Its core thematic areas are protection and gender equality, Food Security and Livelihoods, Education and Vocational Skills training, and promoting peace through culture and arts.

The winning project is focused on providing sustainable livelihoods to returnees and refugees from Yemen, creating alternative sources of livelihoods for drought-affected and marginalized communities, providing employable and vocational skills training to school dropouts and deprived youth in DPs and protecting girls and women from FGM and VAWG.

The successful project undertook several initiatives:

  • SOYDAVO established community committees for the purpose of reintegrating the returnees into the host communities.
  • With the support of the local governments, IOM, and Somaliland’s mandated agency for refugees and IDPs, SOYDAVO selected the most vulnerable beneficiaries from Burao, Berbera and Hargeisa districts, with special consideration given to the elderly, disabled and women and youth. 130 beneficiaries were selected to undergo rigorous small business management training aimed at enhancing the business skills of the beneficiaries who were required to submit business ideas.
  • Each sucessful idea was awarded $US1300.
  • SOYDAVO also contributed safe travel advice and some transportation costs to the beneficiaries who decided to continue their journey to the more volatile Mogadishu or South Somalia.

More than 95% or 125 out of the 130 funded beneficiaries  are running sustainable small businesses in Burao, Hargeisa and Berbera. Most of them opened small businesses related to their area of expertise such as tailoring, small fast food services and bakeries.

Ninety per cent of the beneficiaries have scaled up their businesses through loans obtained from micro-finance institutions with support and references from SOYDAVO.

The beneficiaries who have established and sustained their income sources have also been able to send their children back to school.

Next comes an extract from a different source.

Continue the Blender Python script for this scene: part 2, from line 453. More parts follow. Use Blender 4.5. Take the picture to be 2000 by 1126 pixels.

Guided by humanitarian principles, the SOYDAVO project has touched the lives of many returnees and migrants in ways they could never imagine.

“Children are going to school, businesses are expanding, and beneficiaries’ faces can be seen as a sign of hope – a hope for a better future for their children and families” says the Chairman of SOYDAVO, Mr. Mohamed Hussein Aideed.

“This is just a short glance at how the project has changed the lives of the Somali returnees and Migrants from Yemen – empowering beneficiaries and creating for them a hope. Many of the beneficiaries who have been supported and uplifted see the opportunity they have utilized at the right time as ‘deposits made to humanity.'”

Mr. Aideed also said the project has received recognition from local donors and the government of Somaliland as well as from the beneficiaries who have had their lives transformed.